Cold Boned Capon in Jelly
A capon is larger and more flavorful than a traditional chicken (capons are male chickens that are castrated at a young age and fed a milk-based diet), and they used to be much more common on menus than they are today. One popular preparation in the early 1900s was to debone it, encase it in a savory jelly, and slice it to order, similar to a modern-day terrine.
Pickled Lamb's Tongue
You don't see tongue on restaurant menus anymore, unless you're at a Jewish deli or a taqueria, but up until four or five decades ago it was incredibly common, especially on a sandwich.
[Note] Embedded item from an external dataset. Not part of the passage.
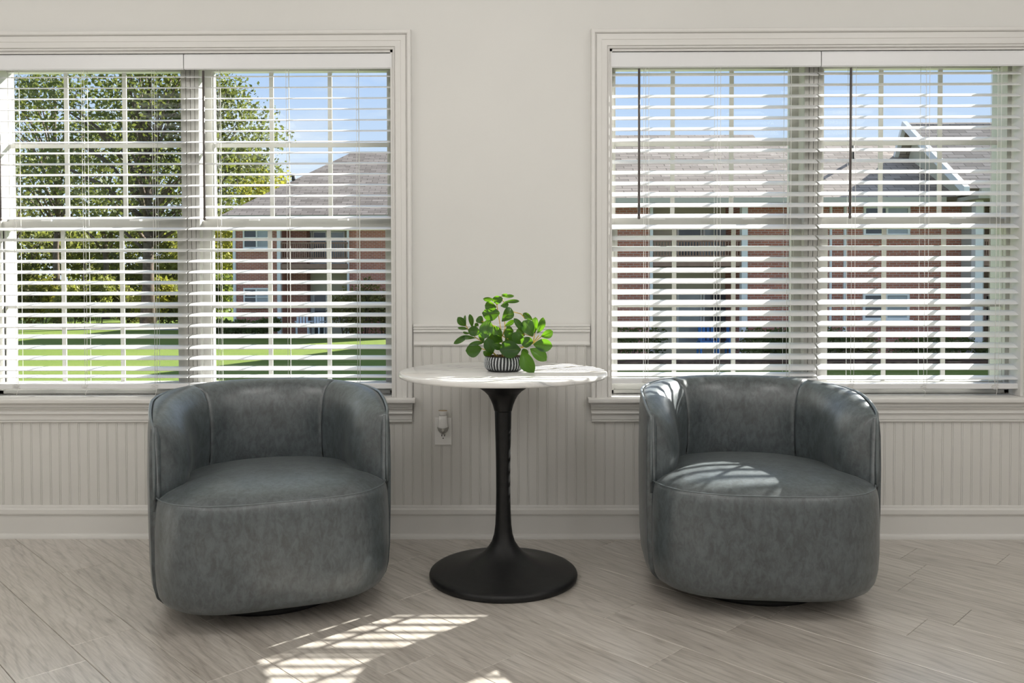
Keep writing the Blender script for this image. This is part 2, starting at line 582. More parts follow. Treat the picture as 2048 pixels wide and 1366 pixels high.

Tongue experienced a bit of a heyday in the early 1900s, when you'd find it on sandwiches as well as the main course, occasionally smoked, occasionally pickled, occasionally beef, occasionally lamb.
Tête de Veau
Calf's heads, removed of all fat, skin, and fur before being rolled, tied, poached for 5 or so hours, and sliced, was once a staple of French fine dining restaurants, but now has all but vanished from American restaurants (even though it can still be found in some parts of Europe). The dish, which is incredibly laborious and time-consuming to produce, is usually served topped with a vinaigrette or sauce ravigote. And while you may have found it on fancy menus back in the day, it's one of many, many recipes that nobody in America makes any more.